Scruton Lecture 2011 - How can urban meteorology help engineering design for the city?

Document type: | Last updated: 6 DECEMBER 2011

Stephen Belcher is Joint Met Office Chair in Weather Systems at the Department of Meteorology, University of Reading, where he has served as Head of Department and Head of School of Mathematics, Meteorology and Physics. He is an expert in atmospheric turbulence and boundary layer meteorology, with a particular interest in the meteorology of urban areas. He has published nearly 100 papers and is currently leading the ClearfLo project which aims to measure and model London’s urban air quality.

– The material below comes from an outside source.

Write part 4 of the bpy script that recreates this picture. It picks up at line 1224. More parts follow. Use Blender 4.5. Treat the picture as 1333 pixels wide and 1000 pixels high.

Urban Meteorology aims to understand and predict winds and temperatures within cities and provides the atmospheric context for much engineering design and practice. The urban boundary layer has particular wind and temperature characteristics that are very different from outlying rural areas. Our understanding of these characteristics has developed very rapidly over the last 10 years through fundamental improvements in our understanding, in the ability of models to simulate the turbulent flow through groups of buildings, particularly large-eddy simulation, and in new measurement techniques, particularly remote sensing. London is one of Europe’s mega cities and has become a focus for research activity, with large-scale measurement and modelling campaigns aiming to develop long-term data sets and predictive models.